We sincerely hope it was that sticky tape that attached Krim’s member to the hook. Krim’s nudity is typical of a certain approach to image making in the 70s and 80s. Taking you clothes off for some reason implied sincerity and seriousness and it’s a fashion that really ought to come back. Duane Michael’s images carry the same kind of sincerity – intimate, homely and honest – eschewing overt theatricality for downplayed realism. It’s a pose, too, but compared to Krim’s latter works, it’s like comparing Cats to Mother Courage.

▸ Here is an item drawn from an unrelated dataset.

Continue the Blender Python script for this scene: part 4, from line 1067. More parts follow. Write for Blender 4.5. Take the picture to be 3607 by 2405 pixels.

The other approach is to dress up. Rose Farrell and George Parkin take fancy dress to extremes with a series of pieces from 2005. You could have fooled us – they look as they could have been done anytime in the last 20 years. Backdrop, costumes, classic poses… there should be a law! Arthur Tess’s work Stephen Brecht, Bride and Groom from 1970 and Clarence John Laughlin’s Narcissica in the Bathtub Coffin from 1957, go a long way to explain where a certain strand of unbelievably bad student work comes from. You know the drill – people in costume striking poses in ruined buildings or lolling about in bathtubs while dressed like Dracula. Tess and Laughlin have the advantage of having done it first and done it extremely well which is sadly no excuse for Callum Colvin. Colvin did a series of works in the 1980s that were classical images painted over the interior of a room, creating a kind of three dimensional double image. The whole thing appeared to have been lifted directly from Salvador Dali and made the pages of magazines including The Face which was once considered the place to be, but turned out to have been a huge aberration. And what’s Colvin doing these days?